▶ _Written problem_
Write out, word for word, only the data from its first line to the line containing "XL, XR, YF, YB = -2.17, 2.175, 7.33, -1.8".

=-=-=-=-=

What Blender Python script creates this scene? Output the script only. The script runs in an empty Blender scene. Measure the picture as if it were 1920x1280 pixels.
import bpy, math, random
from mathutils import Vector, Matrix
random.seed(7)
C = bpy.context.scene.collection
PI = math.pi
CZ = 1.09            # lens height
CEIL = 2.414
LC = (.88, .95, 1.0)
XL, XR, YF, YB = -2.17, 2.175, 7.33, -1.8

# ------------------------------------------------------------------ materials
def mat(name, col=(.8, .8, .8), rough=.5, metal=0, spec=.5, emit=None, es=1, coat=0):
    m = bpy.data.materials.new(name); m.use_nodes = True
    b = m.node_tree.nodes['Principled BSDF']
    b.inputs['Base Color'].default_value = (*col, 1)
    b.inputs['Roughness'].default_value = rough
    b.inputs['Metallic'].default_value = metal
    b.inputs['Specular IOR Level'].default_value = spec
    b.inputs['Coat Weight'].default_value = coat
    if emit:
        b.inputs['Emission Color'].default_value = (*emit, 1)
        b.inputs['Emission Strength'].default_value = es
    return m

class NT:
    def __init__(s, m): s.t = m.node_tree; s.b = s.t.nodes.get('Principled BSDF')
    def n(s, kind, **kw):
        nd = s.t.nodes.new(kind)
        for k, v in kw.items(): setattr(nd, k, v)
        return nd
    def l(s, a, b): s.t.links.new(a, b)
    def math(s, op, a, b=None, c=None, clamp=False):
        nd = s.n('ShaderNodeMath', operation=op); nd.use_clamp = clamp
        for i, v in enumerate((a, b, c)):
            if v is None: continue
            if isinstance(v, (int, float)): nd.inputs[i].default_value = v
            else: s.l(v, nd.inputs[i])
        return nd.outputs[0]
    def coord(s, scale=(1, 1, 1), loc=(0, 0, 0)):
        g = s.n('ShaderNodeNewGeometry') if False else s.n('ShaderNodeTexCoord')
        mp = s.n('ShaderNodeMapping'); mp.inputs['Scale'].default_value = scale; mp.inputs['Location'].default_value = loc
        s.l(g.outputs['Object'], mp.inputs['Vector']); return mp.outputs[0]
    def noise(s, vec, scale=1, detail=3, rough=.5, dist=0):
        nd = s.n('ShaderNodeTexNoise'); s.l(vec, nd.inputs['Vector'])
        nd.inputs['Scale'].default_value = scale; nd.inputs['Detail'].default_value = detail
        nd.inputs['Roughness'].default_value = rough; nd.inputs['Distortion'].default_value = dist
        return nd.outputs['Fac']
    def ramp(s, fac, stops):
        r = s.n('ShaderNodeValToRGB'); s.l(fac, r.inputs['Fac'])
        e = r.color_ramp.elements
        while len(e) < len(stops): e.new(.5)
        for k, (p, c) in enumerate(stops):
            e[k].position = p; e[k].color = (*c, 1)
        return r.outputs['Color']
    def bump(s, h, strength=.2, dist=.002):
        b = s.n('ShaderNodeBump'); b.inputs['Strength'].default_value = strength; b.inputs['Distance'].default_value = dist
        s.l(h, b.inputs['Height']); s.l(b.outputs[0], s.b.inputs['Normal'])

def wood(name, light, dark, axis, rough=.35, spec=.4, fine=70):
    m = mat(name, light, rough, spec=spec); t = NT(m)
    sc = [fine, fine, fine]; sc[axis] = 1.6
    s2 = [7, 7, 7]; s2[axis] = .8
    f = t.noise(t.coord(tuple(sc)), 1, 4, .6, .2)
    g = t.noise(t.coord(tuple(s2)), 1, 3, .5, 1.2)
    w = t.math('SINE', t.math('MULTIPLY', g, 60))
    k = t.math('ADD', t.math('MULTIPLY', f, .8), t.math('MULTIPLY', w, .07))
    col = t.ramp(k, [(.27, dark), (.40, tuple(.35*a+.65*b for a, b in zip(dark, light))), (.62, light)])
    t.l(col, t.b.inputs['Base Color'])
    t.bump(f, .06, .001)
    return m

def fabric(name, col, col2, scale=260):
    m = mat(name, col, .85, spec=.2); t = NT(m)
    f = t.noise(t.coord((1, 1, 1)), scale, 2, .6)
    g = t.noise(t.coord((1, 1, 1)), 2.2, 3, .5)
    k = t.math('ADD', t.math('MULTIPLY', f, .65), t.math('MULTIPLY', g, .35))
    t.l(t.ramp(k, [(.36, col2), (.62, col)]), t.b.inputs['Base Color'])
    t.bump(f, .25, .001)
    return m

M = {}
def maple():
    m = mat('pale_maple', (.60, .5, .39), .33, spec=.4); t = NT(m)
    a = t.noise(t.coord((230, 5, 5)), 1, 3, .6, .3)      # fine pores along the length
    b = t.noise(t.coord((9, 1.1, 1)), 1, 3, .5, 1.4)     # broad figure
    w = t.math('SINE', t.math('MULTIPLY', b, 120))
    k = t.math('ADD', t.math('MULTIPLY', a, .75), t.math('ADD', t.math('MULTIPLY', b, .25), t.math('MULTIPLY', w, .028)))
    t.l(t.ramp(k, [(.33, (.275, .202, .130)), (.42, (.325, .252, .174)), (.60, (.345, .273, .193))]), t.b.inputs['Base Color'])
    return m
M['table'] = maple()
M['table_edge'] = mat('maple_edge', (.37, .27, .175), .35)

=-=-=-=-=

▶ _Worked solution_
What Blender Python script creates this scene? Output the script only. The script runs in an empty Blender scene. Measure the picture as if it were 1920x1280 pixels.
import bpy, math, random
from mathutils import Vector, Matrix
random.seed(7)
C = bpy.context.scene.collection
PI = math.pi
CZ = 1.09            # lens height
CEIL = 2.414
LC = (.88, .95, 1.0)
XL, XR, YF, YB = -2.17, 2.175, 7.33, -1.8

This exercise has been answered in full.